> [Data excerpt]:

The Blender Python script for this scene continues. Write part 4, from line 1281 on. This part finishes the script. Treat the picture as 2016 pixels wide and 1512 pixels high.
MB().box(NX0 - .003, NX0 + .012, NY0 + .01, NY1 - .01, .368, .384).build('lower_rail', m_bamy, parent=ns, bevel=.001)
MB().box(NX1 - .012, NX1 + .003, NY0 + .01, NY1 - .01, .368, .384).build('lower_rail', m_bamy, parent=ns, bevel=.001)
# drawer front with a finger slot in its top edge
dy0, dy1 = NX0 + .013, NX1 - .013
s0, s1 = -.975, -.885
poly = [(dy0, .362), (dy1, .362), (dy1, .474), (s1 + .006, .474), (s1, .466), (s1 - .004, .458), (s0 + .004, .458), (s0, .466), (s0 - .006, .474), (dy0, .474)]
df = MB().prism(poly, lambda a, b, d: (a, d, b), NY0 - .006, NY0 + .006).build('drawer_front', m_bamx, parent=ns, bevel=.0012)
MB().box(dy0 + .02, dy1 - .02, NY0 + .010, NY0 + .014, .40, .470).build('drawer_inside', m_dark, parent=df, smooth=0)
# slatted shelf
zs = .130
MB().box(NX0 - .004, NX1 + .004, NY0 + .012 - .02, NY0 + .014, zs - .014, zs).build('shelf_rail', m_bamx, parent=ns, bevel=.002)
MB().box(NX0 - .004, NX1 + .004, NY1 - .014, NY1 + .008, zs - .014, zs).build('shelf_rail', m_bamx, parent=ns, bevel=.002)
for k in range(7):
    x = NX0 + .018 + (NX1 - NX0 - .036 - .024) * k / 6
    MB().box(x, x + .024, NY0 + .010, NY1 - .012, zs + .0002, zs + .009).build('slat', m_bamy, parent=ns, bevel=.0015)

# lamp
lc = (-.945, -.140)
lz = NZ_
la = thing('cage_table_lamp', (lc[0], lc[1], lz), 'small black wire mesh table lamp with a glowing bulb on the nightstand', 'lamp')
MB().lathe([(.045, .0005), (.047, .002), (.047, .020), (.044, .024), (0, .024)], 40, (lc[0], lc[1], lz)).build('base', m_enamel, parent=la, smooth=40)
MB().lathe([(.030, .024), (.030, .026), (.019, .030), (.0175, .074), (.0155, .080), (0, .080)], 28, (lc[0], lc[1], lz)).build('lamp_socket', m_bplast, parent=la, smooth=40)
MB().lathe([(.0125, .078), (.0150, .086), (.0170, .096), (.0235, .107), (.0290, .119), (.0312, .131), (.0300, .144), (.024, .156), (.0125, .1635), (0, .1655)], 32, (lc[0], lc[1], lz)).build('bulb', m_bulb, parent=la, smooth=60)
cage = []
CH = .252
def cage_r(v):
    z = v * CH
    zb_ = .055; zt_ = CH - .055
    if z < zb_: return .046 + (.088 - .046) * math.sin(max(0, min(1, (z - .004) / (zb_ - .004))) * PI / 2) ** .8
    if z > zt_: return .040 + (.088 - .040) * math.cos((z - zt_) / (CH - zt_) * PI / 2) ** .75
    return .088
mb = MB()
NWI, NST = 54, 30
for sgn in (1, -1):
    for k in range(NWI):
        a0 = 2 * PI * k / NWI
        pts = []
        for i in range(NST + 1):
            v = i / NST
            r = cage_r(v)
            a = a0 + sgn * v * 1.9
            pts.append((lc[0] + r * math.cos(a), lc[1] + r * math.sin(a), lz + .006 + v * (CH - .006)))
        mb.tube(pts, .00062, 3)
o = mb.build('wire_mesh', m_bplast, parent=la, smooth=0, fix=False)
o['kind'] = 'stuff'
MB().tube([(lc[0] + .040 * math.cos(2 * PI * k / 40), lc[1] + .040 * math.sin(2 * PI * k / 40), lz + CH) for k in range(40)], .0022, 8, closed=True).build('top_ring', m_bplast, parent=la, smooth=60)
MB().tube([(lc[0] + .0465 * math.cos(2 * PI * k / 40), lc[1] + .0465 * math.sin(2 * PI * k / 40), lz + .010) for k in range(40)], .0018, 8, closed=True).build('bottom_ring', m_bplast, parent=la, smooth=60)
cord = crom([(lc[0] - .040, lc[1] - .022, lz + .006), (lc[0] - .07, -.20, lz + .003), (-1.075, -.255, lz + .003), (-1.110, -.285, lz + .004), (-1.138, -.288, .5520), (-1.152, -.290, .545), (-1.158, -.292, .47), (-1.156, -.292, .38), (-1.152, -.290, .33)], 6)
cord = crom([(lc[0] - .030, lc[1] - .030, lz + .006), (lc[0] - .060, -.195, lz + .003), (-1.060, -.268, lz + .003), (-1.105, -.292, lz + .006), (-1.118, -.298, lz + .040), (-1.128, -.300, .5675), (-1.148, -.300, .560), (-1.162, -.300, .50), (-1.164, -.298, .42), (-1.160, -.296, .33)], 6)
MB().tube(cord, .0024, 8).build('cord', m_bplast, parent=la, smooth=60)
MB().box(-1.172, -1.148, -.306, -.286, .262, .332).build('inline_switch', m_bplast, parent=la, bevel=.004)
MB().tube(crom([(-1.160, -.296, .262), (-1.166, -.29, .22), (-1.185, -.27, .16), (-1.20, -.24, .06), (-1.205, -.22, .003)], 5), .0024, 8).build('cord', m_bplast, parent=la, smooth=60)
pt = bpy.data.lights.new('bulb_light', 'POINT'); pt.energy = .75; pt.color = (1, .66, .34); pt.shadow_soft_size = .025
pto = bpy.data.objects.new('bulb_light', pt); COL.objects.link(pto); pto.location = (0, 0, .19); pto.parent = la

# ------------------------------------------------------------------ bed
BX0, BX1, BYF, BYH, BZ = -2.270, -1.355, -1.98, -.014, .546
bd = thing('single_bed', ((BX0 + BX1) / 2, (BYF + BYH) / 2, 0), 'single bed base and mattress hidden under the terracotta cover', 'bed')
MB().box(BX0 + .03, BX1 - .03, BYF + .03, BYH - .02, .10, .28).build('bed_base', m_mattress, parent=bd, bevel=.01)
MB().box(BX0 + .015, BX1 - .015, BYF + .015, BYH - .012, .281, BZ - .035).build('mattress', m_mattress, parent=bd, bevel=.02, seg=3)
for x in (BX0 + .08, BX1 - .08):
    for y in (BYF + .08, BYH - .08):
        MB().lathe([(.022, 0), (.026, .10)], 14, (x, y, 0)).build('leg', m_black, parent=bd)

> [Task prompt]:
Return every line of the material exactly.

> [Complete output]:
The Blender Python script for this scene continues. Write part 4, from line 1281 on. This part finishes the script. Treat the picture as 2016 pixels wide and 1512 pixels high.
MB().box(NX0 - .003, NX0 + .012, NY0 + .01, NY1 - .01, .368, .384).build('lower_rail', m_bamy, parent=ns, bevel=.001)
MB().box(NX1 - .012, NX1 + .003, NY0 + .01, NY1 - .01, .368, .384).build('lower_rail', m_bamy, parent=ns, bevel=.001)
# drawer front with a finger slot in its top edge
dy0, dy1 = NX0 + .013, NX1 - .013
s0, s1 = -.975, -.885
poly = [(dy0, .362), (dy1, .362), (dy1, .474), (s1 + .006, .474), (s1, .466), (s1 - .004, .458), (s0 + .004, .458), (s0, .466), (s0 - .006, .474), (dy0, .474)]
df = MB().prism(poly, lambda a, b, d: (a, d, b), NY0 - .006, NY0 + .006).build('drawer_front', m_bamx, parent=ns, bevel=.0012)
MB().box(dy0 + .02, dy1 - .02, NY0 + .010, NY0 + .014, .40, .470).build('drawer_inside', m_dark, parent=df, smooth=0)
# slatted shelf
zs = .130
MB().box(NX0 - .004, NX1 + .004, NY0 + .012 - .02, NY0 + .014, zs - .014, zs).build('shelf_rail', m_bamx, parent=ns, bevel=.002)
MB().box(NX0 - .004, NX1 + .004, NY1 - .014, NY1 + .008, zs - .014, zs).build('shelf_rail', m_bamx, parent=ns, bevel=.002)
for k in range(7):
    x = NX0 + .018 + (NX1 - NX0 - .036 - .024) * k / 6
    MB().box(x, x + .024, NY0 + .010, NY1 - .012, zs + .0002, zs + .009).build('slat', m_bamy, parent=ns, bevel=.0015)

# lamp
lc = (-.945, -.140)
lz = NZ_
la = thing('cage_table_lamp', (lc[0], lc[1], lz), 'small black wire mesh table lamp with a glowing bulb on the nightstand', 'lamp')
MB().lathe([(.045, .0005), (.047, .002), (.047, .020), (.044, .024), (0, .024)], 40, (lc[0], lc[1], lz)).build('base', m_enamel, parent=la, smooth=40)
MB().lathe([(.030, .024), (.030, .026), (.019, .030), (.0175, .074), (.0155, .080), (0, .080)], 28, (lc[0], lc[1], lz)).build('lamp_socket', m_bplast, parent=la, smooth=40)
MB().lathe([(.0125, .078), (.0150, .086), (.0170, .096), (.0235, .107), (.0290, .119), (.0312, .131), (.0300, .144), (.024, .156), (.0125, .1635), (0, .1655)], 32, (lc[0], lc[1], lz)).build('bulb', m_bulb, parent=la, smooth=60)
cage = []
CH = .252
def cage_r(v):
    z = v * CH
    zb_ = .055; zt_ = CH - .055
    if z < zb_: return .046 + (.088 - .046) * math.sin(max(0, min(1, (z - .004) / (zb_ - .004))) * PI / 2) ** .8
    if z > zt_: return .040 + (.088 - .040) * math.cos((z - zt_) / (CH - zt_) * PI / 2) ** .75
    return .088
mb = MB()
NWI, NST = 54, 30
for sgn in (1, -1):
    for k in range(NWI):
        a0 = 2 * PI * k / NWI
        pts = []
        for i in range(NST + 1):
            v = i / NST
            r = cage_r(v)
            a = a0 + sgn * v * 1.9
            pts.append((lc[0] + r * math.cos(a), lc[1] + r * math.sin(a), lz + .006 + v * (CH - .006)))
        mb.tube(pts, .00062, 3)
o = mb.build('wire_mesh', m_bplast, parent=la, smooth=0, fix=False)
o['kind'] = 'stuff'
MB().tube([(lc[0] + .040 * math.cos(2 * PI * k / 40), lc[1] + .040 * math.sin(2 * PI * k / 40), lz + CH) for k in range(40)], .0022, 8, closed=True).build('top_ring', m_bplast, parent=la, smooth=60)
MB().tube([(lc[0] + .0465 * math.cos(2 * PI * k / 40), lc[1] + .0465 * math.sin(2 * PI * k / 40), lz + .010) for k in range(40)], .0018, 8, closed=True).build('bottom_ring', m_bplast, parent=la, smooth=60)
cord = crom([(lc[0] - .040, lc[1] - .022, lz + .006), (lc[0] - .07, -.20, lz + .003), (-1.075, -.255, lz + .003), (-1.110, -.285, lz + .004), (-1.138, -.288, .5520), (-1.152, -.290, .545), (-1.158, -.292, .47), (-1.156, -.292, .38), (-1.152, -.290, .33)], 6)
cord = crom([(lc[0] - .030, lc[1] - .030, lz + .006), (lc[0] - .060, -.195, lz + .003), (-1.060, -.268, lz + .003), (-1.105, -.292, lz + .006), (-1.118, -.298, lz + .040), (-1.128, -.300, .5675), (-1.148, -.300, .560), (-1.162, -.300, .50), (-1.164, -.298, .42), (-1.160, -.296, .33)], 6)
MB().tube(cord, .0024, 8).build('cord', m_bplast, parent=la, smooth=60)
MB().box(-1.172, -1.148, -.306, -.286, .262, .332).build('inline_switch', m_bplast, parent=la, bevel=.004)
MB().tube(crom([(-1.160, -.296, .262), (-1.166, -.29, .22), (-1.185, -.27, .16), (-1.20, -.24, .06), (-1.205, -.22, .003)], 5), .0024, 8).build('cord', m_bplast, parent=la, smooth=60)
pt = bpy.data.lights.new('bulb_light', 'POINT'); pt.energy = .75; pt.color = (1, .66, .34); pt.shadow_soft_size = .025
pto = bpy.data.objects.new('bulb_light', pt); COL.objects.link(pto); pto.location = (0, 0, .19); pto.parent = la

# ------------------------------------------------------------------ bed
BX0, BX1, BYF, BYH, BZ = -2.270, -1.355, -1.98, -.014, .546
bd = thing('single_bed', ((BX0 + BX1) / 2, (BYF + BYH) / 2, 0), 'single bed base and mattress hidden under the terracotta cover', 'bed')
MB().box(BX0 + .03, BX1 - .03, BYF + .03, BYH - .02, .10, .28).build('bed_base', m_mattress, parent=bd, bevel=.01)
MB().box(BX0 + .015, BX1 - .015, BYF + .015, BYH - .012, .281, BZ - .035).build('mattress', m_mattress, parent=bd, bevel=.02, seg=3)
for x in (BX0 + .08, BX1 - .08):
    for y in (BYF + .08, BYH - .08):
        MB().lathe([(.022, 0), (.026, .10)], 14, (x, y, 0)).build('leg', m_black, parent=bd)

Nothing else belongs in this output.